While there is every reason to be vigilant about what is in store for Afghan women as the post-NATO political order in Afghanistan takes shape, it is nonetheless helpful to avoid an overly simplistic model of Afghan gender politics, one in which outcomes are reduced to a question of the amount of pressure the West is willing apply to halt a conservative resurgence. Firstly, many of the celebrated items of progress of the last decade have remained more symbolic than real, showing the limits of the formal changes ushered in in large part by way of international lobbying.
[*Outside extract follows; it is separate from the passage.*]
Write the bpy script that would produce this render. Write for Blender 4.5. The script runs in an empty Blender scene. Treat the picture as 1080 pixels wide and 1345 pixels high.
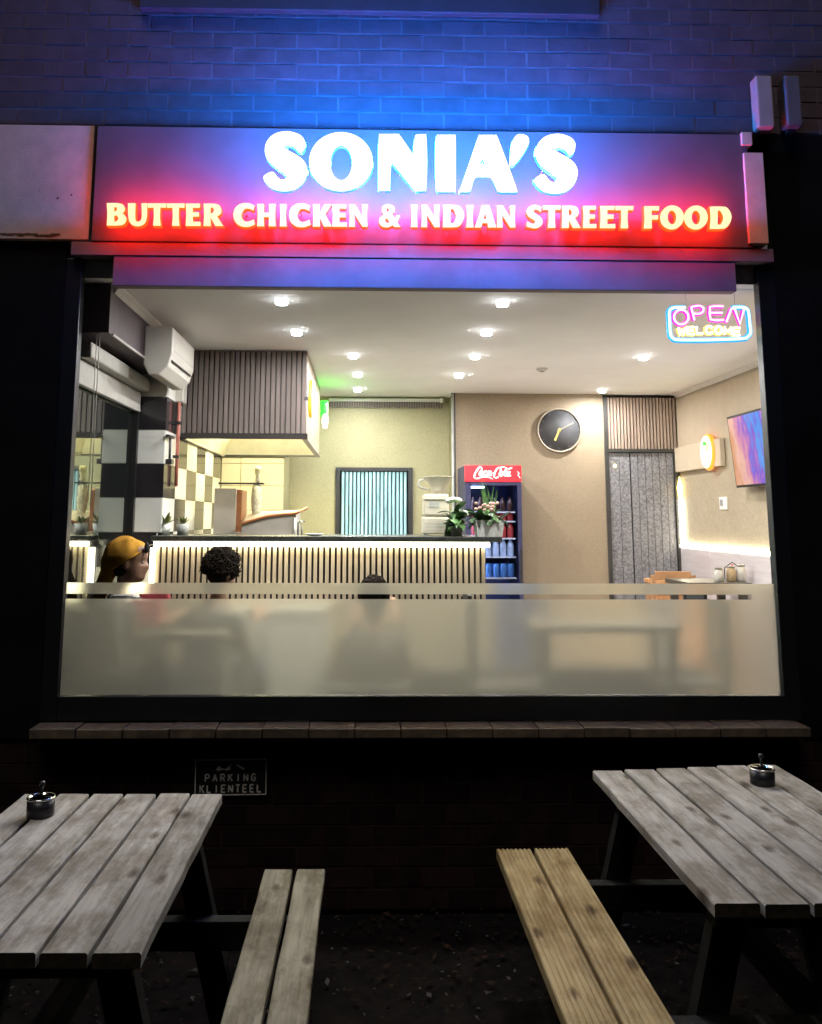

Secondly, Afghan domestic politics plays a key role in consolidating and sustaining change, and fortunately - while there are certainly plenty of misogynists in the country to go around - not every event that takes place in Afghanistan, or in the parliament, for that matter, needs to be understood as part of a conservative upsurge
It seems unlikely, for instance, that the criminal procedure code, which has created a small storm around the world, was ever part of an agenda to deprive women of government protection. Rather the problem seems to be the unclear language of the law, open to multiple interpretations. Perhaps the international exasperation with President Karzai, whose overtures to hard line conservative actors, including the Taliban, are believed to be an attempt to secure his post-NATO survival, has been projected onto the entire Afghan political landscape. However, while there is a possibility that post-NATO Afghanistan will witness a political constellation with conservative gender politics as one of its pillars, this is not necessarily a given, and we must not read everything that happens into this logic. In this respect, it is interesting to note that many of the presidential frontrunners; Ashraf Ghani Ahmadzai, Zalmai Rasool and Dr Abdullah, have adopted a rhetoric which is, if anything, more moderate than the positions expressed by the current president in recent years. In the same way that the 2001 invasion was misleadingly hailed as a definite moment of liberation for Afghan women, we should not fall into the trap of equating the NATO withdrawal with the certain demise of their rights.